Secret Yearning

One of the recurring dream locations since my teen years has been my grandma’s house. Situations differ, but the house is always the same. I loved my grandma’s house. Not for the structure or anything, but for the standard ‘those were the best times of my childhood” reasons.
I can close my eyes and remember the smallest details of her house. It smelled like Puffs and cedar. The high school was across the street. The town was so small you could walk everywhere. There was a small park and a strip mall with a coffee shop, a drug store and a grocery store.
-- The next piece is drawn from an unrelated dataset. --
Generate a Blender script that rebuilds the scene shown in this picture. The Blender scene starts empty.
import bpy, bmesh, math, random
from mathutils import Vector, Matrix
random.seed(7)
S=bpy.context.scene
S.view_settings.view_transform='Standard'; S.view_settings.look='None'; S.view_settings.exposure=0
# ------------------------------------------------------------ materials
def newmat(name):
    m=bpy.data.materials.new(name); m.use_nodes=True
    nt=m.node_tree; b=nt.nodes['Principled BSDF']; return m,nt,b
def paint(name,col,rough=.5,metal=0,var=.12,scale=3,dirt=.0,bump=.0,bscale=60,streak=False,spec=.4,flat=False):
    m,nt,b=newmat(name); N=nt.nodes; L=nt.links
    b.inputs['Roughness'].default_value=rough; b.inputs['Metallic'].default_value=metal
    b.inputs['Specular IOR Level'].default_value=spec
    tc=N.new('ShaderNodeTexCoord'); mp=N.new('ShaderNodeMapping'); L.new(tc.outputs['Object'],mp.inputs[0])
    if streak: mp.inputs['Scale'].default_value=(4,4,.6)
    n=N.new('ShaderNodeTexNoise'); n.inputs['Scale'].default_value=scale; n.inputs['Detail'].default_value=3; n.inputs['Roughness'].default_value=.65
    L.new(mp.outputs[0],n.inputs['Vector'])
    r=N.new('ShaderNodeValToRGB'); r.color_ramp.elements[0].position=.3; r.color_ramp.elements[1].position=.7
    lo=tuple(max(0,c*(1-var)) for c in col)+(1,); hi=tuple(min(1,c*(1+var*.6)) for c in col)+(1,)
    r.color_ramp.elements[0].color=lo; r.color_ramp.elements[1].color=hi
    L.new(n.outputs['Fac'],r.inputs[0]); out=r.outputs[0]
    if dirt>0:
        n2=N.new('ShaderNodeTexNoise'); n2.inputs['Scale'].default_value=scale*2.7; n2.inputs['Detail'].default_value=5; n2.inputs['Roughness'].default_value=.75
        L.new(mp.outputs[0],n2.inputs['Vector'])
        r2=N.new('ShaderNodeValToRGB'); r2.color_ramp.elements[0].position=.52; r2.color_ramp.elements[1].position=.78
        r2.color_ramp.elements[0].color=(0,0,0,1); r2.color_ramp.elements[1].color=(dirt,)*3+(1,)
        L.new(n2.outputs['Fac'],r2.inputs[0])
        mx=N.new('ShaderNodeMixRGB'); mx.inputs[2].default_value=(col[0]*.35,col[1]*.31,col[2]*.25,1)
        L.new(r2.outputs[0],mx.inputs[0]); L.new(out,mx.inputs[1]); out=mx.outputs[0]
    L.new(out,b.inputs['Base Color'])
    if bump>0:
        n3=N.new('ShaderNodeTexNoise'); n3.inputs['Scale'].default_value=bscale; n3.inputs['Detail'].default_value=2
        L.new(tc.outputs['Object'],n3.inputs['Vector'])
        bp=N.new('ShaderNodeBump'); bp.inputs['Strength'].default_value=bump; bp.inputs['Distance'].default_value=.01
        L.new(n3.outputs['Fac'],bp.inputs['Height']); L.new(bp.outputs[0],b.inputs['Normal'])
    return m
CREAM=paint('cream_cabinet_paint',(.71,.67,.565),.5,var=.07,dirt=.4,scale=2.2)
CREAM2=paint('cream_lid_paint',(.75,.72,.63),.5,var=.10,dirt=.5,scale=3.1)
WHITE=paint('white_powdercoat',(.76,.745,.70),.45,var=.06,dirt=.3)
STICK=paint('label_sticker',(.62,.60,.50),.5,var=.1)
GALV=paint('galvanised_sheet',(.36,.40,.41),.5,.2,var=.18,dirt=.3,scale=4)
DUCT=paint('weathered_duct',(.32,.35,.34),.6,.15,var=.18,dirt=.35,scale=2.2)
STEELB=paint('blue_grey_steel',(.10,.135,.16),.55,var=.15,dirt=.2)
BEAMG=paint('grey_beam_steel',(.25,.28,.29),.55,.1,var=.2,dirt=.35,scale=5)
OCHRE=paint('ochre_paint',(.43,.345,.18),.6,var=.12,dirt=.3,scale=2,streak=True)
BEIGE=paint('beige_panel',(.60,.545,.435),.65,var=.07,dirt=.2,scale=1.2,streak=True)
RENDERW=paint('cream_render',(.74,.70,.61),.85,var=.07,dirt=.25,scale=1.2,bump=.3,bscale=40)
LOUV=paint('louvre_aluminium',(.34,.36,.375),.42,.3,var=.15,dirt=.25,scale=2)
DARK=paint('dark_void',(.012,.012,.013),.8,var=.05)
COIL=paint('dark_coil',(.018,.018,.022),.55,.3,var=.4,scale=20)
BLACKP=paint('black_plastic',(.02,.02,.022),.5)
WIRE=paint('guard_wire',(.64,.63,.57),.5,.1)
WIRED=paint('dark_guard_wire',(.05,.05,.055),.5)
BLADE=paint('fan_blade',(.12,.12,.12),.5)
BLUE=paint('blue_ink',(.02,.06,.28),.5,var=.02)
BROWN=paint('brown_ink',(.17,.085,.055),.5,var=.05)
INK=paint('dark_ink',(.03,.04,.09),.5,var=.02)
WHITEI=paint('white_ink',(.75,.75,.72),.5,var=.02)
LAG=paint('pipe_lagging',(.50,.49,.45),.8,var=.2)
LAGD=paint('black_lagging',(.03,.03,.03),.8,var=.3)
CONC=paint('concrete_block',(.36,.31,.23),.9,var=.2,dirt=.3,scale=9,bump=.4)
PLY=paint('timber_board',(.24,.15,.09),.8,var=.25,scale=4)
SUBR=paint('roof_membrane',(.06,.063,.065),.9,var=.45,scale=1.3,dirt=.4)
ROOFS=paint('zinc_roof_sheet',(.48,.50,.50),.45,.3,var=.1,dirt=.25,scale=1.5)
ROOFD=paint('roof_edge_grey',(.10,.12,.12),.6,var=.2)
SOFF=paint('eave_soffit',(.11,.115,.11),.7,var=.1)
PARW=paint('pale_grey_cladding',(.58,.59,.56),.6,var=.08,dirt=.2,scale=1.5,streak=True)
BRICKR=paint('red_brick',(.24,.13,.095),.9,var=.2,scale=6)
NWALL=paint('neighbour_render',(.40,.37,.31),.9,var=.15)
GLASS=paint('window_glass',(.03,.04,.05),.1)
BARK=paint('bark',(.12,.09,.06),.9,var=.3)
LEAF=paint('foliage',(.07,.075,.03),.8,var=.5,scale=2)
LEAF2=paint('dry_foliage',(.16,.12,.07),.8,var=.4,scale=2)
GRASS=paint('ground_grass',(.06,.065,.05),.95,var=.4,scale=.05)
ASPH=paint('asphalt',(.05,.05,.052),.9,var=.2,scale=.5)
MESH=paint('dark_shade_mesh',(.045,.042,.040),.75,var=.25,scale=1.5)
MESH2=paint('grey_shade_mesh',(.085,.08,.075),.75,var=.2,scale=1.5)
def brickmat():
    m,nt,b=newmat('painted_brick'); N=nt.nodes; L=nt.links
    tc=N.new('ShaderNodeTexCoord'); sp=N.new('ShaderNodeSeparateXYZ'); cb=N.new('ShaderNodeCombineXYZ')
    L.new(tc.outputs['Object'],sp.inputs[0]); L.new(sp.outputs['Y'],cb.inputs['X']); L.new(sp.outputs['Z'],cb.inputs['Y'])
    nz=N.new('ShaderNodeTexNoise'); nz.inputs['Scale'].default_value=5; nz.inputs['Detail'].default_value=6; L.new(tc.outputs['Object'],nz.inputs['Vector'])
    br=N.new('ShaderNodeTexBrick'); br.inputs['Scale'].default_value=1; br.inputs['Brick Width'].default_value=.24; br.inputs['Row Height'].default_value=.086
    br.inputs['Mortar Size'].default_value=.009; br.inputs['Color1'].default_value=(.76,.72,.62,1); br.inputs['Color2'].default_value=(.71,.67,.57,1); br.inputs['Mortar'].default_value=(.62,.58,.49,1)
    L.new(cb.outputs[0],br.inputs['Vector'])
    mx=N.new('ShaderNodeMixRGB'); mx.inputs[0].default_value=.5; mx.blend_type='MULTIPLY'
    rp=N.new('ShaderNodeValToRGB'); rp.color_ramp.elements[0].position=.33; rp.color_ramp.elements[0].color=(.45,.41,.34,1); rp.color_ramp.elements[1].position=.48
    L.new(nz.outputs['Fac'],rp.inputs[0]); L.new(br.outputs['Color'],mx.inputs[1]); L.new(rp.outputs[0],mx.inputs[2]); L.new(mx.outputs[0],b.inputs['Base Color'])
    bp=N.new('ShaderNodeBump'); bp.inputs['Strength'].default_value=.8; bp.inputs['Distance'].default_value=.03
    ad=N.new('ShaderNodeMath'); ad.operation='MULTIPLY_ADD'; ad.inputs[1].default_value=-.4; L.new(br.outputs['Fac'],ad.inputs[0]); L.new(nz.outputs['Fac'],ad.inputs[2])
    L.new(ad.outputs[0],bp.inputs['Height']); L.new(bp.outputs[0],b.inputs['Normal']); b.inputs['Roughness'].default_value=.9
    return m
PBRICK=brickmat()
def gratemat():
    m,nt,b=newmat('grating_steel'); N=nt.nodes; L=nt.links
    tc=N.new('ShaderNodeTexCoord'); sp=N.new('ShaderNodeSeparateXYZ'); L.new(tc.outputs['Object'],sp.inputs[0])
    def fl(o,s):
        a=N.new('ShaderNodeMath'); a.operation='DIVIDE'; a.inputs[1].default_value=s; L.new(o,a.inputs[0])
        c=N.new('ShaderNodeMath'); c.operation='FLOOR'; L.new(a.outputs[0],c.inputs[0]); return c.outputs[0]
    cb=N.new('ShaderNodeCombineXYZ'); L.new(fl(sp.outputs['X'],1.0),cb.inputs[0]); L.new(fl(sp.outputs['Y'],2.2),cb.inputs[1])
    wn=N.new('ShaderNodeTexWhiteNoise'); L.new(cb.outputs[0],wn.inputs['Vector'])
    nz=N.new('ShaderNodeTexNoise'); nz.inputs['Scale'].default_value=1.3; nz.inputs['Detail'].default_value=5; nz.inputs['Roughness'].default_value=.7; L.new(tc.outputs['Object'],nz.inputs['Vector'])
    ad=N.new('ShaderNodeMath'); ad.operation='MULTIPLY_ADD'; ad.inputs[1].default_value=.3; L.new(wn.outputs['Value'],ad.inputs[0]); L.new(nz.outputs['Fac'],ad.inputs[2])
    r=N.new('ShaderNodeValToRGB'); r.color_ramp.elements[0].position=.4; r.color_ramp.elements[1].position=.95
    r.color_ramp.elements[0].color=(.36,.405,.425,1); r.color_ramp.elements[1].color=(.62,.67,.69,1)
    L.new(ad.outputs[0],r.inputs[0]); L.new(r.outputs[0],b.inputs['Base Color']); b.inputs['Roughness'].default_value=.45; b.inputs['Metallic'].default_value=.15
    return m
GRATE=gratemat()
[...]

My grandma had friends all over town and we would go to their houses so she could show us off.
We rode bikes and played with Lincoln Logs. Her fridge was the only one I knew of that had the freezer on the bottom and the toilet had a button flush. They lived in the Iron Range and everything in their house was metal: the doors, the windowsills, the ‘woodwork’.
The details are so strong and my urge to go back is great so I dream about the house and the town all the time. When my grandfather died, my grandma sold everything and sold the house. So now the only way I can go back is if I buy the house. Buying the house, while a dream of mine, is too impractical to work. The area is depressed, there are no good jobs so I couldn’t live there. And while the area is depressed and the houses are cheap, it seems like an expensive summer home or vacation spot.
I am reluctant to drive by there again (we drove by a few years ago) as I think it would only serve to make me sadder. I did look it up on Terraserver and I wanted to cry. The town is so small, I could see all the details, the churches, the park, the neighbors.

Recent movies

The Others
Good movie with some bad features.
Bad feature 1: Nicole Kidman, she can’t act.
Bad feature 2: Bad dialogue, it came across as choppy and forced and sometimes unrealistic. Part of it could be blamed on BF1.
Bad feature 3: Too much obvious exposition, you spent the whole time waiting for certain elements to come into play. And they did like clockwork.
On the other hand, it was beautifully suspenseful. Tension built, you saw things happen, you waited for things to jump out. But (and this is important) you almost never saw anything scary. It was a menacing film and it had a nice little twist at the end.
Was it an intelligent film? Not really, but it was a film you could get lost in for a couple hours.
Manhunter
This was based on the book “Red Dragon” and is the first in the series of Hannibal Lechter stories. The movie was interesting and the actor who played Hannibal in this one was very good.
Pretty ambivalent on this one, some parts were good, the end was confusing. Perhaps if I was paying more attention the ending would make more sense.
Hannibal
What a sucktacular piece of crap. Storyline sucked. Situations were too contrived. Characters became cheap versions of themselves. The turd flavored icing on all of this was the screenplay written by David Mamet. My hatred for David Mamet cannot be expressed sufficiently here. His dialogue sits in your mind like a Tylenol dissolving on your tongue. Rent Oleanna or The Spanish Prisoner to get a true taste of how bad his dialogue is. This movie was just a parade of gore and guts…
Oh, look, there are some intestines…there are some brains…ooh, a man with an icky face who talks like Jimmy Stewart.
Hannibal is only slightly better than finding a turd on your floor too big to be blamed on the cats.
Memento
Good, intriguing, forces you to think. I like movies that make me think. I definitely need to see it again to put everything together. By now we all know the premise of the movie and that it is shown in reverse sequence. The reverse sequence thing is nice because as the viewer you are just as confused about why he is in the situation as he is because he has no memory.
A fascinating movie that needs to be seen twice.
That’s pretty much it for now. I have ‘Waiting for Guffman’ waiting to be watched. Perhaps tonight?

Sleepy Thoughts

When I slice myself up for distribution, am I supposed to include my head, cuz I could die.
That is what I woke up to this morning. I pictured myself looking like a basket of breadsticks, but I couldn’t figure out if my head should be in there too.